How to combine lenses in "parallel"

Question

I'm new to the excelent Control.Lens and I'm trying to combine 2 lens in "parallel" (not in sequence) like I would do with `Control.Arrow.&&&).

If I take the example from the lens documentation:

`data Foo a = Foo { _baz :: Int, _bar :: Int, a }

I would like to be able to do stuff like :

>> let foo = (bar &&& baz) .~ (1, 20) $ Foo undefined undefined "FOO"
>> foo ^. (bar &&& baz) 
(1, 20)

I've looked everywhere and I could not find a way to do so. Is that because :

• (&&&) exist with another name and I missed it.
• It's useless.

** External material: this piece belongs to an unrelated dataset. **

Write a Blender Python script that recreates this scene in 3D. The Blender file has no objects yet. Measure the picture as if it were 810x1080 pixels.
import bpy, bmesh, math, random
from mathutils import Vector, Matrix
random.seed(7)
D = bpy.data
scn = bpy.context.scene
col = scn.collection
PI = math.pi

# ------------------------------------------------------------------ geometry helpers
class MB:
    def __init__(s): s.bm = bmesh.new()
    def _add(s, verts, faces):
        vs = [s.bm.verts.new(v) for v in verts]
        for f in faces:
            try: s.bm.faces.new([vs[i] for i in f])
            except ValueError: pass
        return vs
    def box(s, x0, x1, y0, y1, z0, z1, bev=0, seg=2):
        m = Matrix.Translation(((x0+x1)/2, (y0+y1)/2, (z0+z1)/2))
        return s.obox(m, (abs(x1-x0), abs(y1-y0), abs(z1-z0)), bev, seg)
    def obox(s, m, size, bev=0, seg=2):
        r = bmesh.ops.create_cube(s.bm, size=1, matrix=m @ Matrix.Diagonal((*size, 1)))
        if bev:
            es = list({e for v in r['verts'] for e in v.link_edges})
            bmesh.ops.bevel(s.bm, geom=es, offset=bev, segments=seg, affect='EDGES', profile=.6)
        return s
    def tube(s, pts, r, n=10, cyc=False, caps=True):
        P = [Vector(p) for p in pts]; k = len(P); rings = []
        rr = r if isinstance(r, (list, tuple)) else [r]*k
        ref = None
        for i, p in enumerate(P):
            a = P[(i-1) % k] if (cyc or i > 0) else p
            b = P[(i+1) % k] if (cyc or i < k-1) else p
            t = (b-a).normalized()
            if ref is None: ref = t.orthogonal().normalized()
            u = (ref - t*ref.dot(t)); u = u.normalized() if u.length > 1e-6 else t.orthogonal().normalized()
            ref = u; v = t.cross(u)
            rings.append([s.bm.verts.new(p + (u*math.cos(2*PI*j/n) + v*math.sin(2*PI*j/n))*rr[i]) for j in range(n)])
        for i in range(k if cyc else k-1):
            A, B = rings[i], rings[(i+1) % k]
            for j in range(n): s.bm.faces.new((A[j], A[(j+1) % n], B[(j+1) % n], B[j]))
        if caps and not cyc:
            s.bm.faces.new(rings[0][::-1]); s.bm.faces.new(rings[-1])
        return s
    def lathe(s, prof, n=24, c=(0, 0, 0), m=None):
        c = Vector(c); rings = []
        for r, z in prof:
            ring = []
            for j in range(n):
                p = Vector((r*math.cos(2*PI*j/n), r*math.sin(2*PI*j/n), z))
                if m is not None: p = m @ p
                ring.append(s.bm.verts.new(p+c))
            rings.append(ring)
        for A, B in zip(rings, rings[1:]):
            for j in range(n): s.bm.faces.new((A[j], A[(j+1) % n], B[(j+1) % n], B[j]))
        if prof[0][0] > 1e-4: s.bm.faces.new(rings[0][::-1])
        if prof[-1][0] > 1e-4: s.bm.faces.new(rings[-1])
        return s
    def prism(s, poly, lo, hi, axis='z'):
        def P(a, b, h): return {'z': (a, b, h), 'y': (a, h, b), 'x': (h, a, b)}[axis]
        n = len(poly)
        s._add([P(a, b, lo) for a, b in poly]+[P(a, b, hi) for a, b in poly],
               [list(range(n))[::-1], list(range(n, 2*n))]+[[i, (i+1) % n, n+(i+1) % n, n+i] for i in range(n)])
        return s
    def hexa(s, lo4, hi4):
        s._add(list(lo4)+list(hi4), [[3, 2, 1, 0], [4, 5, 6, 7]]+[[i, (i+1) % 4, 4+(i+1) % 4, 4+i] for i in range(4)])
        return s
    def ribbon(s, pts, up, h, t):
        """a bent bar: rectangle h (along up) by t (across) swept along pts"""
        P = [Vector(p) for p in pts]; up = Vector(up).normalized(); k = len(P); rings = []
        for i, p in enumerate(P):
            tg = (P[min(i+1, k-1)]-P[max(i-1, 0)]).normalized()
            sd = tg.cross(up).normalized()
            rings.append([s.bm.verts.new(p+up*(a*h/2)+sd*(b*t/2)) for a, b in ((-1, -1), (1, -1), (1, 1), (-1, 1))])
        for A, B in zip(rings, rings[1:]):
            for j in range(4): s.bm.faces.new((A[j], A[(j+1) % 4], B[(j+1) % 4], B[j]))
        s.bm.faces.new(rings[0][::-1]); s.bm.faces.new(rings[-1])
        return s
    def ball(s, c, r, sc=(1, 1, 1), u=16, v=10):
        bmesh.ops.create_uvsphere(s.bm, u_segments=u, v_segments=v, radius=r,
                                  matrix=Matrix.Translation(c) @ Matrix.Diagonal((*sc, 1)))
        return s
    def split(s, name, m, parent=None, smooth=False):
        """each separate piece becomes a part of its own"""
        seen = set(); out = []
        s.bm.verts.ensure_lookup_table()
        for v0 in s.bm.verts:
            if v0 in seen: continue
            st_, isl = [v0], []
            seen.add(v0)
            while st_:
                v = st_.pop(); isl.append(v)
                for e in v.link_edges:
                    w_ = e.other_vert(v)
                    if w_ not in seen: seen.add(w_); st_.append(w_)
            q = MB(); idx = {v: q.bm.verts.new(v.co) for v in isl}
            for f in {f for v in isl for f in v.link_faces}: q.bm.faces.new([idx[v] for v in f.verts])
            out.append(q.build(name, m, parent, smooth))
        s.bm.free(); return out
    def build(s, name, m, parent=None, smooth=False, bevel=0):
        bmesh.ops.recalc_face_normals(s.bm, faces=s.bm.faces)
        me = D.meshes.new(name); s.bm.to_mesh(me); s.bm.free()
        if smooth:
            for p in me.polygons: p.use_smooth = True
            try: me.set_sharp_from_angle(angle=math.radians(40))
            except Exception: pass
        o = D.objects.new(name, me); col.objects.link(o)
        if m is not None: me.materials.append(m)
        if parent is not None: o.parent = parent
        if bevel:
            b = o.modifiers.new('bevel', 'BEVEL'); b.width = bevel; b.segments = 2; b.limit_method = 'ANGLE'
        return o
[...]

I should not need it, therefore nobody bothered implementing it.
• It's trivial to do in another way (using both or <*>)

Update

&&& can be implemented that way :

(/|\) :: Lens' f a -> Lens' f b -> Lens' f (a, b)
a /|\ b = lens getBoth setBoth where
    getBoth f = (f ^. a, f ^. b)
    setBoth f (v, w) = a .~ v $ f' where
        f' = b .~ w $ f

barz :: Lens' Foo (Int, Int)
barz = bar /|\ baz

However, it needs a type signature which is a bit annoying.

Answer 1

This combinator is probably impossible to implement. Consider:

> (baz &&& baz) .~ (1,5)

What should this do?

Even a weaker for of the combinator:

(/|\) :: Lens' s a -> Lens' s a -> Traversal' s a
a /|\ b = (a &&& b) . both

would break the laws:

For example, let's look at baz /|\ baz. Since a Traversal is also a Setter, it must also satisfy the Setter laws. Now, take the second setter law:

over (baz /|\ baz) (f . g) = over (baz /|\ baz) f . over (baz /|\ baz) g

Now, we get:

over (baz /|\ baz) (f . g) 
= \(Foo _baz _bar) -> Foo (f . g . f . g $ _baz) _bar

and:

over (baz /|\ baz) f . over (baz /|\ baz) g
= \(Foo _baz _bar) -> Foo (f . f . g . g $ _baz) _bar

Those two are obviously different. The problem arises when the two lenses "overlap", and this is not encoded in the type.